研究課題/領域番号 |
22K01225
|
研究種目 |
基盤研究(C)
|
配分区分 | 基金 |
応募区分 | 一般 |
審査区分 |
小区分05060:民事法学関連
|
研究機関 | 筑波大学 |
研究代表者 |
小林 和子 筑波大学, ビジネスサイエンス系, 准教授 (90508384)
|
研究期間 (年度) |
2022-04-01 – 2025-03-31
|
研究課題ステータス |
交付 (2022年度)
|
配分額 *注記 |
3,120千円 (直接経費: 2,400千円、間接経費: 720千円)
2024年度: 780千円 (直接経費: 600千円、間接経費: 180千円)
2023年度: 1,430千円 (直接経費: 1,100千円、間接経費: 330千円)
2022年度: 910千円 (直接経費: 700千円、間接経費: 210千円)
|
キーワード | 詐欺 / 保証契約 |
研究開始時の研究の概要 |
近時、保証人の意思表示の錯誤や詐欺が問題となった紛争の事実関係を分析すると、債権者や債務者が、非難されるべき説明や対応により、保証人の誤信を誘発した事実が認められることが多い。日本の裁判所は、悪質な事例でなければ、詐欺の成立を認めない場合が多い。しかしフランス法では、保証契約において、当事者の地位や能力、当事者の行為態様、主たる債務者と保証人の関係などを詳細に考慮しつつ、詐欺の成立が柔軟に広く認められている。 本研究では、日仏の文献・判例の分析及びフランスにおける現地調査により、厳格に解されてきた詐欺の成立要件を再検討し、詐欺の規定により保護されるべき保証人の基準や範囲をより明確にする。
|
研究実績の概要 |
近時、日本において保証人の意思表示が問題となった紛争の事実関係を分析すると、債権者や債務者が、非難されるべき説明や対応により、保証人の錯誤などを誘発した事実が認められることが多い。ところが、保証契約の性質などから、日本の裁判所は、錯誤の成立を認めない場合が多い。しかも、悪質な事例でなければ、詐欺の成立も認めない場合が多い。
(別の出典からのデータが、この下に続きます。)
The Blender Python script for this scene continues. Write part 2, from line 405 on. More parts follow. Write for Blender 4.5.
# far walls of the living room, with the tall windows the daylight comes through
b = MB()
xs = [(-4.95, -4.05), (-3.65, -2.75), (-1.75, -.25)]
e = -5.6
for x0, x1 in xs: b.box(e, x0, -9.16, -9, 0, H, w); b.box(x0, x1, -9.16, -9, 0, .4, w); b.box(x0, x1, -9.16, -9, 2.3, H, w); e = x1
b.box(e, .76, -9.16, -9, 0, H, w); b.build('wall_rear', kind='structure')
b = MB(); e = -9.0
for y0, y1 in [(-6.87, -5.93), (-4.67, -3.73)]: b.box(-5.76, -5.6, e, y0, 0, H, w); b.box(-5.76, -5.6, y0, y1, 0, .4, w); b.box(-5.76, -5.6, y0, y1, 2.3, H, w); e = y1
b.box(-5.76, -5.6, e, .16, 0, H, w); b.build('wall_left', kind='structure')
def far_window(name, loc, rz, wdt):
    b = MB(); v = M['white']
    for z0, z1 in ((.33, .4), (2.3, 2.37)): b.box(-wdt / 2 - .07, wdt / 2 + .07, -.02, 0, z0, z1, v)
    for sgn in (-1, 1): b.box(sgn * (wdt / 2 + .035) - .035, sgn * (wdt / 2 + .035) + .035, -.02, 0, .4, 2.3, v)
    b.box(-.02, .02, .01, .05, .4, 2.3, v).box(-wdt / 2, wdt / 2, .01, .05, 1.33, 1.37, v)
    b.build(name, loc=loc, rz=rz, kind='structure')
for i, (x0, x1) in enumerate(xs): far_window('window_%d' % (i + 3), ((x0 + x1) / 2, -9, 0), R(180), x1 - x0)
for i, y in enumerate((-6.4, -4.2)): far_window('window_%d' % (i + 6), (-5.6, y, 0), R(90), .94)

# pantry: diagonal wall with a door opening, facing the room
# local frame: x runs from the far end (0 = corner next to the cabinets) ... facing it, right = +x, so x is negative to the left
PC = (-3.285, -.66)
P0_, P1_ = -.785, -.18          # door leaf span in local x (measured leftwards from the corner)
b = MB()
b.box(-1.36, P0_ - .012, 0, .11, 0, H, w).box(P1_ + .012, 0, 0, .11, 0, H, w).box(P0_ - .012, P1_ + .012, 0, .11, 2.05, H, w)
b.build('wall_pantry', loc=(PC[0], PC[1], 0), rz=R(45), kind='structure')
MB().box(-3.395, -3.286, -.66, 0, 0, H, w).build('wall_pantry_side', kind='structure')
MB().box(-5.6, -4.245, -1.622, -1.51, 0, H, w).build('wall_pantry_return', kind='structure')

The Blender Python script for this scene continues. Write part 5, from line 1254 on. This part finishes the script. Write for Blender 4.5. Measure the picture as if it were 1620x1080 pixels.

しかし、このような価値判断は普遍的なものではなく、例えば、フランス法の下では、保証契約において、当事者の地位や能力、当事者の行為態様、主たる債務者と保証人の関係などを詳細に考慮しつつ、詐欺の成立が柔軟に広く認められている。 2022年度では、フランス法における詐欺の成立(特に、主たる債務者による詐欺があった場合)について、関連する多くの裁判所の判断や学説を検討した。2016年改正前の民法の規定(旧民法1116条)には第三者による詐欺の規定はなかった。そのため、主たる債務者による詐欺が認められるか否かを判断するとき、まず、主たる債務者を「契約当事者」とみなすことができるか否かが問題となっていた。この問題について、主たる債務者と債権者との関係を詳細に分析し、裁判所は判断を行っていた。2016年改正後、民法1138条2項は、「共謀した第三者によって詐欺が行われた場合にも、詐欺の成立を認める」との規定を置いた。そのため、2016年改正後には、まず、民法1138条2項にいう「共謀」とはどのような意味を持つかについて、裁判所や学説では活発に議論がなされるようになった。
|
現在までの達成度 (区分) |
現在までの達成度 (区分)
3: やや遅れている
理由
海外の資料を購入するのに非常に多くの時間がかかってしまった。また、研究開始時には予想しなかった本研究以外の業務を担当することとなり、本研究に多くの時間を充てることができなかった。
|
今後の研究の推進方策 |
2023年度は、2022年度に遂行した研究の内容を筑波大学の紀要に公表する。2023年度は、昨年度と同様、フランス法における詐欺の成立(特に、債権者による詐欺があった場合)について、関連する裁判所の判断や学説を検討する。積極的な詐欺(術策や虚偽の陳述など)が行われる場合と消極的な詐欺(沈黙による詐欺)が行われる場合が考えられるので、それぞれの要件について詳しく検討をする。